Они все вместе поднялись на пригорок, и тут один из крестьян сказал: «Могила здесь», показывая на невспаханное поле. «Точно?» — спросил я. «Я сам их хоронил, — ответил он. И добавил: — Мне было тогда шестнадцать лет»[135].
Как Аппельфельд отыскал полвека спустя могилу матери неподалеку от родной деревни, так и другой писатель, Хенрик Гринберг, нашел закопанный скелет отца, убитого весной 1944-го рядом с тайником в лесу, где они с семьей прятались. В ближайшей деревне отлично знали, кто, когда, где и по какой причине убил Гринберга и в каком месте закопано тело. Кинематографическая общественность в Польше, смотревшая документальный фильм Павла Лозиньского «Место рождения», могла это увидеть собственными глазами. Разумеется, все население Едвабне по сей день прекрасно знает, что случилось в их городе 10 июля 1941 года.
И поэтому я думаю, что самые подробные воспоминания об этом времени сохранились в каждой местности, в которой перебили евреев. К счастью — иначе, забыв об этой нечеловеческой трагедии, как охарактеризовали бы себя в нравственном отношении ее невольные свидетели? И к несчастью — ведь зачастую местное население было не только свидетелем этой трагедии, а принимало в ней участие. Я не могу иначе объяснить страха, повсеместно распространенного в послевоенные годы у тех, кого мы сейчас называем «Праведниками Среди Народов», страха, что обнаружится, что во время войны они укрывали евреев.
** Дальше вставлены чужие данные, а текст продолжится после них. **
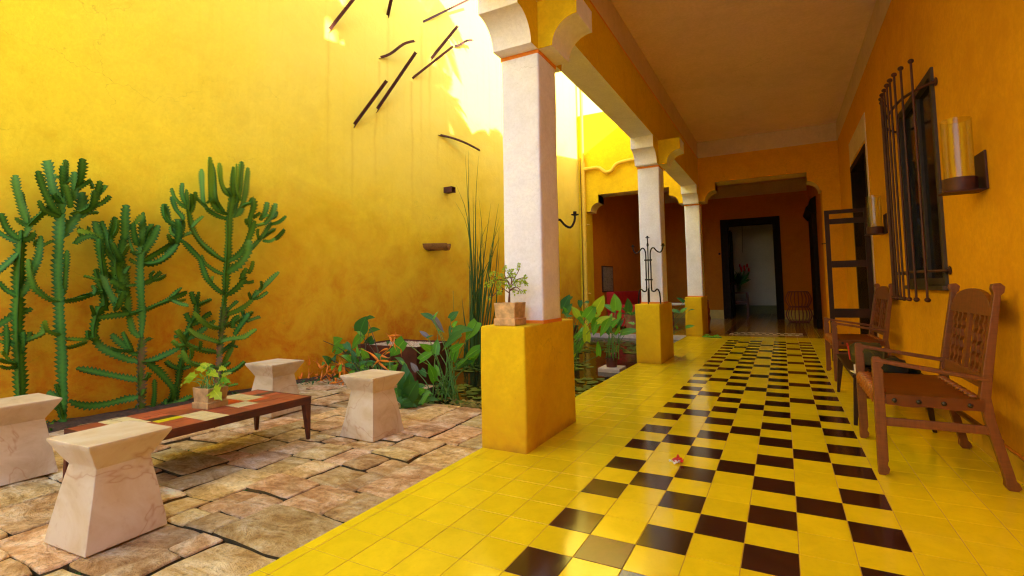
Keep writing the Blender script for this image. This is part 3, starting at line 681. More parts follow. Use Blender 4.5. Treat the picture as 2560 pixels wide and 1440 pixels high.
LEAF={"arrow_left":"-4593 2912 468 -4770 2884 583 0.45 20;-4758 3075 448 -4646 3041 336 0.8 0;-4406 3018 325 -4185 3007 475 0.75 0;-4048 2779 337 -3826 2780 403 0.55 30;-3874 2769 424 -3768 2763 335 0.6 0;-3635 2785 579 -3503 2752 785 0.75 0;-3819 2962 515 -3991 2988 628 0.35 30;-3557 2812 734 -3402 2790 758 0.4 10;-3863 3064 505 -4124 3100 318 0.45 0;-3746 3039 554 -3550 3030 596 0.4 0;-3873 3238 430 -4034 3202 272 0.6 0;-4149 3179 200 -3994 3162 232 0.4 20;-3819 2822 147 -3947 2792 166 0.4 0;-4921 2904 83 -4640 2930 -67 0.75 10;-4342 2840 -292 -4614 2847 -241 0.8 0;-5125 3069 202 -4909 3059 213 0.3 0;-4416 3024 274 -4305 2989 142 0.55 0;-4266 2780 173 -4248 2756 104 0.6 0;-4054 3090 118 -3850 3084 25 0.9 0;-3740 2907 189 -3846 2914 38 0.8 10;-3771 2977 120 -3636 2961 202 0.6 0;-4201 3147 256 -4348 3163 185 0.5 0",
"arrow_mid":"-2408 2622 759 -2573 2628 825 0.4 0;-2511 2763 762 -2381 2793 607 0.35 0;-2668 2865 535 -2772 2848 607 0.4 0;-2606 2990 605 -2496 2960 584 0.4 0;-2228 2709 750 -2135 2730 841 0.7 0;-2097 2576 683 -2036 2575 748 0.6 0;-1955 2520 611 -2213 2533 449 0.45 20;-2328 2882 601 -2050 2888 639 0.42 10;-2036 2938 705 -2176 2923 517 0.6 0;-2259 2848 216 -2030 2855 309 0.4 0;-1911 2790 434 -2107 2786 329 0.5 0;-2825 2920 254 -2611 2956 384 0.4 0;-2902 2737 494 -3080 2750 329 0.65 0;-2312 2530 766 -2267 2546 849 0.25 0;-2643 2824 526 -2574 2863 557 0.3 0;-2381 2911 650 -2377 2894 533 0.3 0;-2621 2693 187 -2559 2706 112 0.7 0;-2534 2511 207 -2611 2508 302 0.5 0",
"arrow_pond":"-1138 3701 728 -1207 3670 857 0.6 0;-1018 3635 720 -905 3657 885 0.7 0;-920 3678 794 -805 3657 991 0.6 0;-1080 3835 668 -913 3864 772 0.4 10;-884 3648 671 -731 3644 750 0.45 0;-977 3930 637 -770 3960 713 0.4 0;-1300 4092 703 -1223 4121 585 0.5 0;-1068 3767 442 -1080 3760 667 0.45 0;-955 3815 710 -1013 3846 513 0.5 0;-1074 4175 223 -1070 4147 416 0.4 0;-1078 3706 728 -1109 3684 806 0.7 0;-782 3740 716 -894 3739 513 0.4 0;-1390 3953 764 -1425 3934 833 0.6 0",
"arrow_far":"-1088 5002 743 -1106 4995 990 0.65 0;-965 5148 714 -966 5153 921 0.7 0;-1273 5381 757 -1345 5396 789 0.5 0;-1091 5206 403 -809 5216 471 0.35 10;-952 5270 684 -1052 5235 780 0.4 0;-1208 5360 710 -1409 5382 823 0.4 0;-939 5350 521 -1034 5374 549 0.6 0",
"arrow_end":"-734 8268 745 -875 8260 843 0.5 0;-782 8181 562 -658 8192 652 0.45 0;-627 8169 587 -512 8134 612 0.35 0;-707 8213 260 -536 8186 306 0.4 0;-969 8252 581 -794 8216 547 0.5 0;-855 8150 235 -883 8122 309 0.5 0",
"pipe_leaf":"-2516 6441 689 -2366 6430 968 0.6 0;-2473 6410 603 -2328 6440 807 0.5 0;-2591 6646 781 -2384 6618 921 0.5 0;-2208 6501 834 -2202 6489 708 0.75 0;-2059 6546 803 -2141 6515 804 0.7 0;-2571 6740 533 -2455 6779 552 0.5 0",
"philodendron":"-2254 2043 54 -2288 2042 417 0.42 0;-2174 1967 66 -2028 1935 274 0.6 0;-2247 2019 38 -2331 2000 222 0.6 0;-2318 2116 1 -2066 2089 170 0.5 10;-2205 1955 23 -2337 1991 102 0.7 0;-2280 2056 -16 -2327 2027 -91 0.7 0;-2268 2059 -16 -2207 2021 -143 0.35 0;-2287 2056 49 -2416 2094 132 0.6 20;-2294 2123 13 -2149 2138 66 0.5 0;-2261 2002 -3 -2252 1992 -119 0.5 0;-2209 1983 70 -2178 2005 329 0.5 15;-2309 2057 -41 -2410 2079 -33 0.5 0;-2216 2016 9 -2085 1994 -7 0.3 0",
"bench_plant":"-2882 464 457 -3077 502 454 0.4 0;-2932 469 426 -3114 494 393 0.4 0;-2768 465 513 -2922 484 528 0.45 0;-2587 382 562 -2678 383 590 0.5 0;-2580 400 545 -2639 362 577 0.5 0;-2512 354 528 -2375 336 529 0.5 0;-2605 386 517 -2534 402 541 0.5 0;-2624 484 530 -2519 480 544 0.5 0;-2580 481 485 -2523 520 516 0.45 0;-2608 484 449 -2462 473 465 0.45 0;-2389 381 461 -2308 359 498 0.5 0;-2512 378 417 -2364 354 378 0.75 0;-2628 437 419 -2619 469 407 0.6 0;-2645 468 502 -2682 466 544 0.5 0;-2778 441 498 -2793 465 463 0.5 0;-2553 362 581 -2514 375 589 0.4 0;-2893 477 435 -2867 500 437 0.35 0;-2523 455 438 -2530 453 380 0.35 0",
"heliconia_a":"-4362 2523 -2 -4543 2546 22 0.2 0;-4409 2560 -12 -4442 2584 119 0.2 0;-4582 2713 -79 -4692 2705 -152 0.2 0;-4302 2576 -36 -4349 2612 120 0.22 0;-4398 2654 -71 -4503 2628 -212 0.2 0;-4157 2510 -57 -4121 2483 -139 0.2 0;-4366 2697 -62 -4312 2722 55 0.2 0;-4001 2515 9 -4024 2541 170 0.22 0;-4250 2715 -57 -4359 2728 -169 0.2 0;-4061 2564 137 -4191 2568 228 0.2 0;-3999 2511 148 -3826 2473 286 0.2 0;-4050 2713 -57 -4189 2725 40 0.22 0;-3927 2606 -43 -4016 2641 -168 0.2 0;-3823 2584 -5 -3928 2614 144 0.2 0;-3869 2678 -38 -3756 2655 57 0.2 0;-3715 2540 -17 -3647 2524 -170 0.22 0;-3655 2538 2 -3633 2545 -119 0.18 0;-3651 2542 28 -3655 2536 259 0.2 0;-3741 2511 0 -3935 2544 -47 0.2 0;-3647 2565 11 -3567 2562 37 0.2 0;-3985 2620 104 -3843 2652 234 0.2 0;-3880 2581 89 -3859 2614 196 0.2 0;-4143 2600 -29 -4176 2603 -131 0.2 0;-4027 2606 -64 -3822 2567 -70 0.2 0;-4150 2586 185 -4141 2560 267 0.2 0",
"heliconia_b":"-2726 2401 583 -2889 2425 564 0.2 0;-2757 2434 579 -2755 2432 642 0.2 0;-2857 2545 572 -2753 2550 591 0.18 0;-2834 2465 511 -2912 2467 597 0.2 0;-2894 2511 453 -2958 2534 474 0.2 0;-2761 2421 505 -2732 2426 431 0.2 0;-2887 2450 435 -2988 2432 395 0.2 0;-2951 2554 382 -3038 2555 339 0.2 0;-3049 2512 292 -2830 2533 313 0.14 0;-3134 2582 265 -3410 2578 406 0.12 0;-3076 2523 264 -2871 2523 192 0.12 0;-3022 2502 346 -2917 2518 336 0.2 0;-3045 2490 295 -3134 2493 226 0.18 0;-2730 2496 423 -2753 2531 361 0.2 0"}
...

А что им было чего бояться, мы также узнаем из уст героев рассказанной здесь истории едвабненских евреев: «Я, Александр Выжиковский, и моя жена Антонина хотим сделать следующее заявление»… Не буду приводить подробного описания обстоятельств, в каких Выжиковские укрывали Васерштайна и остальных шестерых евреев во время оккупации. Но то, что случилось с ними после освобождения, тоже относится к нашей теме: «Когда пришла Советская Армия, эти страдальцы вышли на свободу, мы одели их, как могли. Тот, кто был первым, пошел к себе домой, но его семья погибла, и он приходил к нам есть, остальные тоже пошли по домам. Как-то ночью в воскресенье я заметил, что идут партизаны и разговаривают: зайдем сегодня и покончим с этим евреем, а другой отвечает, что как-нибудь ночью перебьют всех. С тех пор этот еврей ночевал на поле в картофельной яме, я дал ему подушку и свое пальто. Я пошел к остальным и предупредил, что им угрожает. Они стали прятаться. Те две девушки, которые были их невестами, против них партизаны ничего не имели, и им бандиты приказали, чтобы они ничего не говорили женихам об их приходе, и они придут за остальными. В ту же самую ночь пришли к нам за евреем, чтобы мы его отдали, они его убьют, и больше он нам уже надоедать не будет. Жена моя сказала, что мужа нет, он пошел к сестре, а еврей поехал в Ломжу и не вернулся. Тогда они начали ее бить так, что у нее живого места на теле не осталось, одни синяки. Забрали, что было лучшего в доме, и приказали отвезти себя. Она отвезла их к Едвабне. Вернулась, а еврей уже вышел из тайника и увидел, что ее избили. Спустя какое-то время пришел другой еврей, Янек Кубраньский, мы поговорили и решили уезжать оттуда. Стали жить в Ломже. Жена оставила маленького ребенка родителям. Из Ломжи мы перебрались в Белосток, поскольку в Ломже не были уверены в своей безопасности. […] В 1946-м мы переехали в Бельск Подлясский. Года два спустя тоже стало известно, и мы были вынуждены покинуть Бельск Подлясский». Так печать того, что они помогали евреям во время войны, оставалась на Выжиковских, слава эта тянулась за ними с места на место и, как оказалось, также из поколения в поколение[136] — еще сыну племянника, который не сменил местожительства, приятели в Едвабне поминали спасение евреев.